Who likes doing tests?

To see how much you know. To see how much you don’t know. To stare down a bit of white paper and be confused and angered by a question that, to your eleven year old self, makes no sense and is boring. Boring equals hard.

Is confidence built by doing well in a test?

Is confidence lost by doing poorly? Where does confidence go when it is diminished and trod on? What can we do to enliven it again?

What are we testing when we test boys? Their ability to sit still, like girls. Girls are good at tests. They are good at writing neatly and making borders around their work. But some boys like to move to think. Some boys like to throw a ball while they talk. Some boys like to skate. Some boys are messy.

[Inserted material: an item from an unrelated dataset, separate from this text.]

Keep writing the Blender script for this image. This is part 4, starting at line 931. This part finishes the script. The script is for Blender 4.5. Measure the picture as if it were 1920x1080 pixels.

Failure is supposed to help us succeed later. But in the moment failure is just that. It is flattening. It deadens us to that feeling that is success. Success seems slippery. Others have it. Not us. Skipping ahead, around the corner, the girl in the colourful skirt with the pretty curls. The boy child – his body sags and his shoulders push earthward. Shoes laces dragging undone, since doing them up just wastes time that could be spent running. They will come undone once more. The nature of shoe laces. Ugh another test.

And to have to miss Hockey because of a test. No reward seems good enough. He harps on It’s so unfair. My bargaining begins – Star Trek movie and a mint choc bomb perhaps.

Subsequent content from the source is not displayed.